Cindy Sherman è una fotografa la cui arte risulta tanto affascinante quanto perturbante. Nata a Glen Ridge nel 1954, è cresciuta circondandosi di arte visiva, in particolare la pittura prima, la fotografia, autentico e più grande amore, poi.
Sempre al confine fra stage photography e autoritratto vero e proprio, i lavori della Sherman hanno messo a fuoco, nel volgere degli anni, la figura della donna con le sue rappresentazioni, coi suoi simulacri e le sue imitazioni, le oggettivizzazioni e le relativizzazioni, senza mai aver paura di scivolare nel grottesco o addirittura nel kitsch, anzi in certa parte sdoganandoli in maniera definitiva.
Un fondamentale riscontro e, se vogliamo, una summa di numerose delle linee espressive percorse nella sua carriera, li troviamo nella mostra Cindy Sherman – Untitled Horrors, all’Astrup Fearnley Museet di Oslo.
Le opere della Sherman cavalcano il limitare, sottilissimo, tra ironia e crudeltà, e l’imbruttimento del soggetto, se stessa, appunto, attraverso l’utilizzo di trucchi e maschere, conferisce a questi “autoritratti” una silenziosa ma potentissima forza sovversiva.

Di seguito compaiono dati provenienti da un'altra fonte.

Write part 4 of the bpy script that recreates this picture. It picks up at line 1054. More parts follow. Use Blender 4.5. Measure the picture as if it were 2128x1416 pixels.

In fondo, la definizione e ridefinizione continua di canoni di bellezza (ma anche di bruttezza) non è uno dei perni principali sui quali ruota, da un punto di vista estetico, la nostra comunità? Cindy Sherman si limita (come se fosse poco) a riflettere su immagini ricorrenti, quasi ossessive, ridisegnandole e, più di una volta, violentandole, per farci vedere come dietro il “bello costituito” ci sia spesso l’orrore della forma.